I mentioned to the youngster in the pro shop that it would have been great if they disclosed the punching of the greens when I called and talked to them.  He said “sometimes people in the pro shop don’t know.”  Really?  Turn around and look at the freaking 9th and 18th greens.  They’re 20 feet from your window.   I mentioned that they should post a sign or warning that the greens were punched, and he said that wasn’t regular policy.   That is a poor non policy if you ask me.

How It SHOULD Be Done

My home course River Oaks is GREAT with these situations.  They actually post a sign on the clubhouse and range shop entrances several weeks prior to punching, warning the clients.  The week or so after the punch, the course posts signs to let the patrons know about the punched greens and offers a very deeply discounted rate.  That is how it should be done.


11 responses to “Courses that don’t disclose bad conditions or punched greens are ripping off their customers”

  1. Pat O'Neal says:

    I couldn’t agree more. We vacationed at Myrtle Beach a couple of weeks ago and had the same experience at a “recommended” course. Fortunately, they refunded our fees and booked us at a sister course that wasn’t punched.

    When in southern California, make sure to check for current course conditions.
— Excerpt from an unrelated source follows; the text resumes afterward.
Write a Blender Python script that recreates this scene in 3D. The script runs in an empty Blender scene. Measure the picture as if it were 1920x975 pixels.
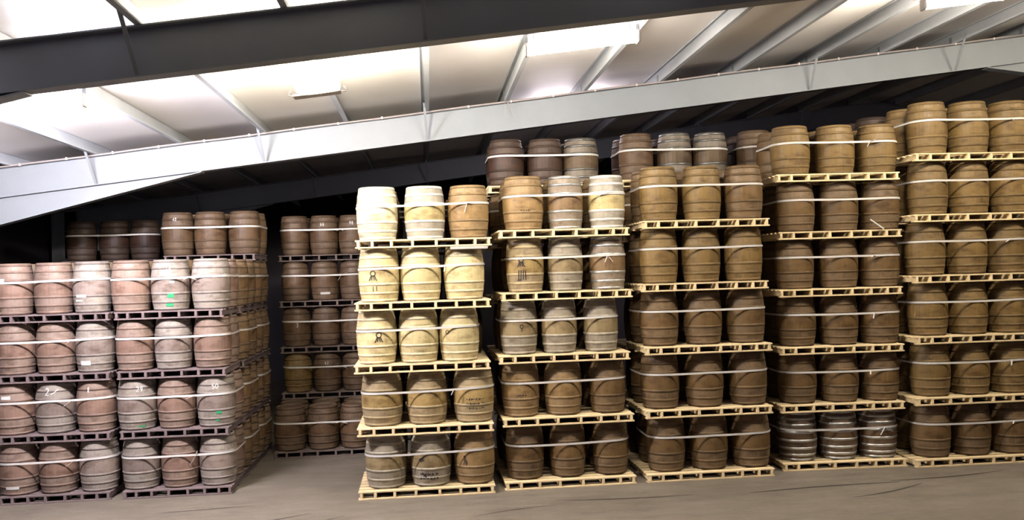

Their motto is “Know Before You Go!”. GK puts a lot of effort into making sure their website is up to date with aeration activities. It is also a very nice golf community with a great forum.


  2. Ryan Garland says:

    I’m on board with this. For most of us we don’t have a ton of time to devote to golf, and when we do, we hope for a great experience. Showing up at a course we expect to be as good as last time, only to find it has totally been neglected sucks! Courses should not only be more open about this, but they should offer an adjustment in greens fees.


  3. Patrick says:

    Not very good customer service if the courses do this.

  4. WILLIAM BYRD says:

    A course in MBeach, gave us a discount, because they had aerated the greens 2 days before. Just played last week at a city course, nothing was said. There was more sand in the green side bunkers. They wonder why the game is lacking in new players, how about some respect to my hard earned money. How about discounts on aerated greens, very hot days. Courses should be growing the game.

  5. michael-ex-Navy says:

    I always ask course conditions when I’m making a tee time. Have the greens been aerated? Course in good condiition?Any temporary greens? If he hesitates make your tee time somewhere else?

  6. Yes William. A very good policy, which I should have implemented prior…

  7. Mark says:

    In Sacramento most of the courses cooperate with the local newspaper (The Sacramento Bee). They submit their maintenance schedules and they get published.

  8. Legalbgl says:

    Couldn’t agree more. I play mostly the municipal courses in our county and they are generally in great condition. When they punch and airate they not only post at the clubhouse, they post online, and when you make reservations on-line, a warning message comes up letting you know.

  9. DHutch says:

    You had to wait to get to the first hole to notice? You’re blind! The 9th and 18th green are less than 20 feet from the pro shop. If it was that crappy, you should’ve noticed, quit after the 1st hole and gone up the road to Valley View or Lakeside.

  10. Thanks for the comments on my eye sight DHutch. Honestly I didn’t go near the 18th, which is around back. I didn’t look at the green on 9 either as I was more interested in getting my gear out of the car, going in to the shop, paying for the round, and getting to the first tee.

    We would have left and gladly gone to Valley View or Wingpointe, but one guy in our group was under a time constraint.

  11. Also, whether or not I saw the 9th or 18th greens isn’t the point. The point is that the course should disclose the conditions like my home course River Oaks does. They mention on the phone when you book the tee times that the greens are punched. They post signs on the windows saying they’re punched. They offer a discount.